▸ Requirements
Restate word for word the lines that begin the listing and end with the line holding "return amp *".

▸ Data segment
★ ★ ★ ★
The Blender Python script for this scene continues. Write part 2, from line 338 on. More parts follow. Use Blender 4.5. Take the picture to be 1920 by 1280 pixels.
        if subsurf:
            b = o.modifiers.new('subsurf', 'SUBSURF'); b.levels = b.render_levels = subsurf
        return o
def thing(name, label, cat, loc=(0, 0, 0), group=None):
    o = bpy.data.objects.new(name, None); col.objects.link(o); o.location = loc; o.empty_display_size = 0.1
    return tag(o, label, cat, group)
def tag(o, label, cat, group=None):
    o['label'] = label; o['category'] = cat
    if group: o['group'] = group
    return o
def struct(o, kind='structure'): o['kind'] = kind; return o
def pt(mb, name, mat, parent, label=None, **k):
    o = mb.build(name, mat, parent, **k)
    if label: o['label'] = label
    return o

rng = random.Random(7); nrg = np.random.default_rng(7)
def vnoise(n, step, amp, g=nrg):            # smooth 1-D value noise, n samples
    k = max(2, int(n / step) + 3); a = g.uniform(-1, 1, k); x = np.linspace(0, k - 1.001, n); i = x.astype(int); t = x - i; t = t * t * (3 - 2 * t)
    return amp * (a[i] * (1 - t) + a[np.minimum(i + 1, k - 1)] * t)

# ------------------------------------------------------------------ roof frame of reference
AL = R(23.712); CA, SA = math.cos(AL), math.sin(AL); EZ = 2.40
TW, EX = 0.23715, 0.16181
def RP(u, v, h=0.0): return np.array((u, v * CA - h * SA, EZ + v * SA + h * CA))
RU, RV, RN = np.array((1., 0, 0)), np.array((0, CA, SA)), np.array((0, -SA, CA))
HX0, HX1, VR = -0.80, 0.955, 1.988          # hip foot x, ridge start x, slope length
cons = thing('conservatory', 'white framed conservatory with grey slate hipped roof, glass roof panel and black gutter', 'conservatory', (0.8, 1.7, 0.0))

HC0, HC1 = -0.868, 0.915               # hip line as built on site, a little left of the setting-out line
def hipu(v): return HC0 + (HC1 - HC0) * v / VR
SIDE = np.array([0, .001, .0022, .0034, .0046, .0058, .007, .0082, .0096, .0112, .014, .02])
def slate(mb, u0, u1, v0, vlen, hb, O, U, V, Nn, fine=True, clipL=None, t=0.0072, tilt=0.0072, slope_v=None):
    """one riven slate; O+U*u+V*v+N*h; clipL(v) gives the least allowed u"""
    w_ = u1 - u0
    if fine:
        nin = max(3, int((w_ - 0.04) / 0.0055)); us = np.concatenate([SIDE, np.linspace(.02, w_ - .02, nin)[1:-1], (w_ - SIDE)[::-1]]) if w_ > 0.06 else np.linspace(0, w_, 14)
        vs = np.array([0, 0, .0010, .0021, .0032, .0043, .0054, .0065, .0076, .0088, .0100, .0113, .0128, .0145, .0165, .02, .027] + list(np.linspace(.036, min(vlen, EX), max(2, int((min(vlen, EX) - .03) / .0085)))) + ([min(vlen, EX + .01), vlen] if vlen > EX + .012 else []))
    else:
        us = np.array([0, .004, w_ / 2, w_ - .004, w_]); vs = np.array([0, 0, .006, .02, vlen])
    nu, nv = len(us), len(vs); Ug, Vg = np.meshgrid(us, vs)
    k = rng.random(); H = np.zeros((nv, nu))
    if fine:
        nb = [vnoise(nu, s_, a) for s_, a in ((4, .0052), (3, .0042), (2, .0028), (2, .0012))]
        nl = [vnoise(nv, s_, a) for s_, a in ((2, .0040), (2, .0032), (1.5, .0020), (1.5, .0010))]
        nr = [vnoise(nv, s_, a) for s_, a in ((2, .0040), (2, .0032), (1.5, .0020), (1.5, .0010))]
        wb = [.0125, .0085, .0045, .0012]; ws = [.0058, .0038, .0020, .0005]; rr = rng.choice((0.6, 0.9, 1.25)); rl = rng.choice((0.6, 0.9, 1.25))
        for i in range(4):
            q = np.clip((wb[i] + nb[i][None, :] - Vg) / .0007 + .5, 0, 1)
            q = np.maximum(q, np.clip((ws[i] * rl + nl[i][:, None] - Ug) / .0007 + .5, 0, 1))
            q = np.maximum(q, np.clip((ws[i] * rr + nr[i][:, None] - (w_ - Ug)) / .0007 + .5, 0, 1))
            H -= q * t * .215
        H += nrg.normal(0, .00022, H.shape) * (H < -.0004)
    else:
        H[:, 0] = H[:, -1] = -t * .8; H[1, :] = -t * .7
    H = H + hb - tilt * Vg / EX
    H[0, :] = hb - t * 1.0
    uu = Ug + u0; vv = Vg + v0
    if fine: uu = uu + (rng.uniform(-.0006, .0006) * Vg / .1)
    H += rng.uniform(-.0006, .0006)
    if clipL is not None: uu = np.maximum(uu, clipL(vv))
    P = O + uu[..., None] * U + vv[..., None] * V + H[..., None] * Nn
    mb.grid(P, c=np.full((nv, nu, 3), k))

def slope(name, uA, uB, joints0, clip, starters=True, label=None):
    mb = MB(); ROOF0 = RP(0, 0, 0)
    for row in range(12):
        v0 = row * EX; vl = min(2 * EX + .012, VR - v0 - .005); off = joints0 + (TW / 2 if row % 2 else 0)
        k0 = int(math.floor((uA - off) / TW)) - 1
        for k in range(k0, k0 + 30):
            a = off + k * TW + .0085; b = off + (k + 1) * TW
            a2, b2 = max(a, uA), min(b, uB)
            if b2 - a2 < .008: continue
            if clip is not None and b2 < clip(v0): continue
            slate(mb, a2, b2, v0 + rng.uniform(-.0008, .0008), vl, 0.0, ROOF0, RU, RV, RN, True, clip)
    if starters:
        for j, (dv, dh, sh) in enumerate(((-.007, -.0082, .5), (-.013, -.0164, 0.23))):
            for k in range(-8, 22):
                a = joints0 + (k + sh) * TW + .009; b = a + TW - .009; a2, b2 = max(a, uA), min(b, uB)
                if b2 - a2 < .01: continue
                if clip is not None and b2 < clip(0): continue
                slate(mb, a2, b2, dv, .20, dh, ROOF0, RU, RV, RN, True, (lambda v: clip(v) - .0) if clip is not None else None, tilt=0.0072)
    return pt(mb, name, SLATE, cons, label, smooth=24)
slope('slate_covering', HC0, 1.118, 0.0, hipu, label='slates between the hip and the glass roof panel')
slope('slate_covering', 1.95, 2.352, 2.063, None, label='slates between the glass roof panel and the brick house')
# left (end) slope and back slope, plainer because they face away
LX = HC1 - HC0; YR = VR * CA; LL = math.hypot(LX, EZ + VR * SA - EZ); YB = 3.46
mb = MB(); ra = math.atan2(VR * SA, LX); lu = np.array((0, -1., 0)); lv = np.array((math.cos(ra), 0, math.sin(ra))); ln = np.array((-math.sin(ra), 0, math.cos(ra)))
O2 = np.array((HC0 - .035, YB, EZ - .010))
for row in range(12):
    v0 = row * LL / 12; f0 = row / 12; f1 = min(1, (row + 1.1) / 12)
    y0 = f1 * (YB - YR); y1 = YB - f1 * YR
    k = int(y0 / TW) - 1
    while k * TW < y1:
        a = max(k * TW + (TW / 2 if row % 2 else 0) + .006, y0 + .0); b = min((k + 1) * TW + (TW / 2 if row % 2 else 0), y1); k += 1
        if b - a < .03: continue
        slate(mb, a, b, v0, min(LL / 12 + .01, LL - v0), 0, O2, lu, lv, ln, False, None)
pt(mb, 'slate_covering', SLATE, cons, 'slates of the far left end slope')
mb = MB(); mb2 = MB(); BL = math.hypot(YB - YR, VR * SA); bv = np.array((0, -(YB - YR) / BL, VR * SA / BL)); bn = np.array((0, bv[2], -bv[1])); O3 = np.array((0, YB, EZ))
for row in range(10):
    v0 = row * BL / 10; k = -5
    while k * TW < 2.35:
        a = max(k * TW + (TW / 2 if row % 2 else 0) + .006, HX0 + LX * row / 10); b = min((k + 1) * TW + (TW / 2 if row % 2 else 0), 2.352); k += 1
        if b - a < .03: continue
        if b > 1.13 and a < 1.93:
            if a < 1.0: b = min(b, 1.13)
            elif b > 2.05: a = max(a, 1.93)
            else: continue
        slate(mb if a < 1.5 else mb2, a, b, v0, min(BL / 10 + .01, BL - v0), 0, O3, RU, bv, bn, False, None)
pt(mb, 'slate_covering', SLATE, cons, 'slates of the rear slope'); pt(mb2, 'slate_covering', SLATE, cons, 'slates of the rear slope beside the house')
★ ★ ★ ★
▸ Exercise solution
The Blender Python script for this scene continues. Write part 2, from line 338 on. More parts follow. Use Blender 4.5. Take the picture to be 1920 by 1280 pixels.
        if subsurf:
            b = o.modifiers.new('subsurf', 'SUBSURF'); b.levels = b.render_levels = subsurf
        return o
def thing(name, label, cat, loc=(0, 0, 0), group=None):
    o = bpy.data.objects.new(name, None); col.objects.link(o); o.location = loc; o.empty_display_size = 0.1
    return tag(o, label, cat, group)
def tag(o, label, cat, group=None):
    o['label'] = label; o['category'] = cat
    if group: o['group'] = group
    return o
def struct(o, kind='structure'): o['kind'] = kind; return o
def pt(mb, name, mat, parent, label=None, **k):
    o = mb.build(name, mat, parent, **k)
    if label: o['label'] = label
    return o

rng = random.Random(7); nrg = np.random.default_rng(7)
def vnoise(n, step, amp, g=nrg):            # smooth 1-D value noise, n samples
    k = max(2, int(n / step) + 3); a = g.uniform(-1, 1, k); x = np.linspace(0, k - 1.001, n); i = x.astype(int); t = x - i; t = t * t * (3 - 2 * t)
    return amp * (a[i] * (1 - t) + a[np.minimum(i + 1, k - 1)] * t)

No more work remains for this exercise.